Published on Friday, 12 Oct 2012
Jango Wong
Wood Bagot’s funky Cubus project.
Photo: Woods Bagot

Woods Bagot senior associate Jango Wong likes working on "road maps" with customers. "In keeping with one of our philosophies, before we design a project, we write out what we want to achieve and go through this with our client," he says.

The idea, he says, is to create a list of guiding objectives - and it is obviously more efficient and cost-effective to discuss changes while the plans are still fluid.

The recently completed Cubus building in Causeway Bay is a prime example of Woods Bagot's philosophy in action. Its striking exterior - inspired by a stack of ice cubes with innovative lighting effects - could have left the client wondering whether the extra expense was worthwhile.

But the agreed objectives for Cubus included a commitment to create an exclusive destination using high-impact architecture.

Still, constructing such a "brand" building wasn't an end in itself. "The primary objective was very clear: to maximise asset value," says Wong.

And in Causeway Bay, the rental value of retail space is a lot higher than that of office space. "But then, the question was: Why would people travel up high within a building for retail?" Wong continues.

"The answer? It has to be a different type of retail. So we created an exclusive destination mainly for food and beverages, with the upper floors used by a spa and a private club."

By exaggerating what seemed like a limitation, adds Wong, the design created valuable useable space in the sky. "The site on Hoi Ping Road is very tiny with a lot of constraints. However, setting the building still further back from the street allows it to go higher under Hong Kong planning regulations, and we understood that enjoying the view while dining is important for people."

The views are also stunning when travelling in the glass elevators on the outside of the building. But when deciding on how many lifts to install, a balance had to be struck between minimising the wait time for visitors and the loss of revenue. "The main cost in installing extra lifts in Hong Kong is not the price of the hardware, it's the loss of that space within the building," Wong explains.

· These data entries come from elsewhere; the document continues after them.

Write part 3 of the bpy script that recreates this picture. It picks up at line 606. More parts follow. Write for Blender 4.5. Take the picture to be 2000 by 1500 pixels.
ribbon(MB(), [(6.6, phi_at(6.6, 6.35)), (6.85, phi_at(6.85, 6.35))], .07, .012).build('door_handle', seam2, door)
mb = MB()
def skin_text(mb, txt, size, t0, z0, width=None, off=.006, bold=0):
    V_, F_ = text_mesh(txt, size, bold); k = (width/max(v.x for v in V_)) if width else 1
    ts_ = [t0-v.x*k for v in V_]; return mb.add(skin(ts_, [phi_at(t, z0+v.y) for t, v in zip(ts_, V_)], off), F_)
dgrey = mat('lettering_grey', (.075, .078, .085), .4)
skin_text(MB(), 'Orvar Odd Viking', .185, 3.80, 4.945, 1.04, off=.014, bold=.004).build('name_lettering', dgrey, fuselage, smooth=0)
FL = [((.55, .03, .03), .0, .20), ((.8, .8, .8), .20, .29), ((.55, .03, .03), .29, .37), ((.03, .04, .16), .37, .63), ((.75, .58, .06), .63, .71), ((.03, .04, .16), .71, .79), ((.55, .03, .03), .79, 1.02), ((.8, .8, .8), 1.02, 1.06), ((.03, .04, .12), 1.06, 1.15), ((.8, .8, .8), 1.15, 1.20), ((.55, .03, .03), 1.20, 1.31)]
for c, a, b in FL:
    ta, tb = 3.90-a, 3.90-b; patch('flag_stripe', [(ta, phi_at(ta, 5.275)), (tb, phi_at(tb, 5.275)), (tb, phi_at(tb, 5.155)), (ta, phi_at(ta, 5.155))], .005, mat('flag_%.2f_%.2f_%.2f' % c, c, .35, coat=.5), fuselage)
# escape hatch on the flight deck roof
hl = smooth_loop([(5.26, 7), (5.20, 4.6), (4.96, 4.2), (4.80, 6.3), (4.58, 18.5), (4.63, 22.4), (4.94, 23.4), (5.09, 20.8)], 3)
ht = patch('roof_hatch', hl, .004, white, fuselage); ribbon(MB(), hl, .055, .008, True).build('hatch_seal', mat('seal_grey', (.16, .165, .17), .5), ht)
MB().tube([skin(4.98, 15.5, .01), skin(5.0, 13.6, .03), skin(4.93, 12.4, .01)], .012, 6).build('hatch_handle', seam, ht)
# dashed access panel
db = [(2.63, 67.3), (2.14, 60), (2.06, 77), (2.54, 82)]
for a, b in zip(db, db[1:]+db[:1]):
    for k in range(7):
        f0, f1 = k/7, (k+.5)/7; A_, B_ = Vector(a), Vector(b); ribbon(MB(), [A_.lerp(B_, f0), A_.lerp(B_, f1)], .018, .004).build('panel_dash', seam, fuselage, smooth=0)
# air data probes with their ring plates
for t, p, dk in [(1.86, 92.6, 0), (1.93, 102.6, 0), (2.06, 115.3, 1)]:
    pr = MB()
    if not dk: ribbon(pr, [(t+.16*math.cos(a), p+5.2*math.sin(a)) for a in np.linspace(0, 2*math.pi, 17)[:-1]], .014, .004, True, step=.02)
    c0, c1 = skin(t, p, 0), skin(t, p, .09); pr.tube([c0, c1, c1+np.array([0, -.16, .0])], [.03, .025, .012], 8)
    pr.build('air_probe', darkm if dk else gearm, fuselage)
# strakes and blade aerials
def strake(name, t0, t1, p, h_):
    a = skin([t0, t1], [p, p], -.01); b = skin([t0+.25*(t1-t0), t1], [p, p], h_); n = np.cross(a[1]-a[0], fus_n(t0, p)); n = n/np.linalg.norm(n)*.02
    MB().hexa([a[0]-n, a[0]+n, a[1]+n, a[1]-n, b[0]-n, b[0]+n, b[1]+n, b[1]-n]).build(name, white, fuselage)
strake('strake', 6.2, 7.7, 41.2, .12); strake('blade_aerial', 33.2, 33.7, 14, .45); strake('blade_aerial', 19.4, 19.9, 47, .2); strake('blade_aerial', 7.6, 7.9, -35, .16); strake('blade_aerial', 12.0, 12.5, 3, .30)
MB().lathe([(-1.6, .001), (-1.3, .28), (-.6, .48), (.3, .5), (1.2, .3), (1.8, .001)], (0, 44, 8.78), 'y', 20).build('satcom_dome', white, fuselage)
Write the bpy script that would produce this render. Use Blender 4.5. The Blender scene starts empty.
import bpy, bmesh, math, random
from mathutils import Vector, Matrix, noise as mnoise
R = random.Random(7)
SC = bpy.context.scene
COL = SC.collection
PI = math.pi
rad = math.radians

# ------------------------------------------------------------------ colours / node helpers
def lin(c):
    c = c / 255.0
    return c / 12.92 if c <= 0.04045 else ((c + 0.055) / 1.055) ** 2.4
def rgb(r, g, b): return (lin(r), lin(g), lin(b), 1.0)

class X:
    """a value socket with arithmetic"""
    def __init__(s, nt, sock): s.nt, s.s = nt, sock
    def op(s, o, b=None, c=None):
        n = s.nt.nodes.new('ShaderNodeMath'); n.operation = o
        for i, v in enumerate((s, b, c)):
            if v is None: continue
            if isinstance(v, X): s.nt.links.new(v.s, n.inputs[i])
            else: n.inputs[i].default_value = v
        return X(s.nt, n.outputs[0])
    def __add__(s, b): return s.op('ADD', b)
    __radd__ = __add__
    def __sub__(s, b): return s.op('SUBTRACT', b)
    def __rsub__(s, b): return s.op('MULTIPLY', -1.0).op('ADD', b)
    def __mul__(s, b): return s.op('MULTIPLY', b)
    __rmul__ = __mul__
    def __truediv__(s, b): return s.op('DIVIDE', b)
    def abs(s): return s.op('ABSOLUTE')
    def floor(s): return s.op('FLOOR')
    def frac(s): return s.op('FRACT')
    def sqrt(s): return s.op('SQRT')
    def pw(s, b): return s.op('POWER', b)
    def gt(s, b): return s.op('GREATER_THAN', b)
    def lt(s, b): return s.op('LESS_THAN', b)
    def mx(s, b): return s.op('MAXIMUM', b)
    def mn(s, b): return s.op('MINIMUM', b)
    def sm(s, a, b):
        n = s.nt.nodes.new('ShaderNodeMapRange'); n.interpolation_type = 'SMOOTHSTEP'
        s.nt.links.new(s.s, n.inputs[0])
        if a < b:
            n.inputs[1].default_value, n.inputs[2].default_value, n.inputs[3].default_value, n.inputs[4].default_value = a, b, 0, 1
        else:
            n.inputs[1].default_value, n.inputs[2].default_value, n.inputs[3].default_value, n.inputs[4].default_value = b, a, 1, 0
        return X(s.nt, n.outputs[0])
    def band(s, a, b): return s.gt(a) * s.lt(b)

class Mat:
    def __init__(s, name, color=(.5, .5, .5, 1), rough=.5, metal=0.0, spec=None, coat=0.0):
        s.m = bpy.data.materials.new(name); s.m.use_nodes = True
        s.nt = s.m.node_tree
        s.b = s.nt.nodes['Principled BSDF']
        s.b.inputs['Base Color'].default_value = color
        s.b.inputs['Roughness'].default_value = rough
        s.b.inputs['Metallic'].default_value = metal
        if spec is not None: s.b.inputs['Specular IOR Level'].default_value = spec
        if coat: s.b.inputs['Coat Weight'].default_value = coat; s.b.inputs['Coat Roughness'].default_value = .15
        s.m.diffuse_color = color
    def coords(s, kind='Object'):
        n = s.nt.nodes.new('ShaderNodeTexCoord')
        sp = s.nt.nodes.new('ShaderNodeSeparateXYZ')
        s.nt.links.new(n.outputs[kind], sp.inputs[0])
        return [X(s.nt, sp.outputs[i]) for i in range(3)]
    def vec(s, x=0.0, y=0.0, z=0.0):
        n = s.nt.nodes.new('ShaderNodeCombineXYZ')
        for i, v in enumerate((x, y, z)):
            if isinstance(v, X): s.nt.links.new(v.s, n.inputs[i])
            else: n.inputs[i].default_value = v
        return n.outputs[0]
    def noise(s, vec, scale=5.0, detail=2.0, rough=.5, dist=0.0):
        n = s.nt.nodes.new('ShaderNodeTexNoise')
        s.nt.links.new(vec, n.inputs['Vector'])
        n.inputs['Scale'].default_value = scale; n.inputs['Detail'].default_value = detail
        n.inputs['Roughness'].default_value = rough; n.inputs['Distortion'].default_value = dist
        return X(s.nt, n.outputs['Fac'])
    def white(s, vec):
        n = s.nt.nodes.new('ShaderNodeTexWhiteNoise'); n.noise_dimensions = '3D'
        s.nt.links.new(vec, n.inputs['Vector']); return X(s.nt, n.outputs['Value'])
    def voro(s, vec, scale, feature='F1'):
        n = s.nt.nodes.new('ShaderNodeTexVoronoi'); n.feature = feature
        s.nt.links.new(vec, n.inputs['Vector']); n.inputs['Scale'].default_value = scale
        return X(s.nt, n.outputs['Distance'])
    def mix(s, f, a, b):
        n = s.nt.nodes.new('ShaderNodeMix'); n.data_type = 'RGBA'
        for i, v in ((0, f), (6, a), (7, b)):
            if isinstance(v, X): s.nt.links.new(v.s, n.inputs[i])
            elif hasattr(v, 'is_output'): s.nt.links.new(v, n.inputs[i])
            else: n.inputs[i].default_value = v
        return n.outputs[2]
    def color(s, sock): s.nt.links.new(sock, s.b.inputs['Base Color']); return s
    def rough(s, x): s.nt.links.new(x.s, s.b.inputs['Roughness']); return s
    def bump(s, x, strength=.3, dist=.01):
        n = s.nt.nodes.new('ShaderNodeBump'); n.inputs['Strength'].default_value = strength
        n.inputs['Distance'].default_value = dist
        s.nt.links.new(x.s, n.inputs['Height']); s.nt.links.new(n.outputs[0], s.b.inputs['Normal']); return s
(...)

Another recent Woods Bagot project was in the Kerry Parkside mixed-use development in Shanghai, which is directly connected to the Shanghai New International Expo Centre.

Here, the retail elements were used as glue to connect the office, hotel and convention components. Again, one of the objectives Woods Bagot agreed with its clients was to create something distinctive.

"We knew that in this case, we wanted to capture some of the history of the site," says Wong. "It used to be a warehouse and we wanted to bring back a warehouse or loft feel."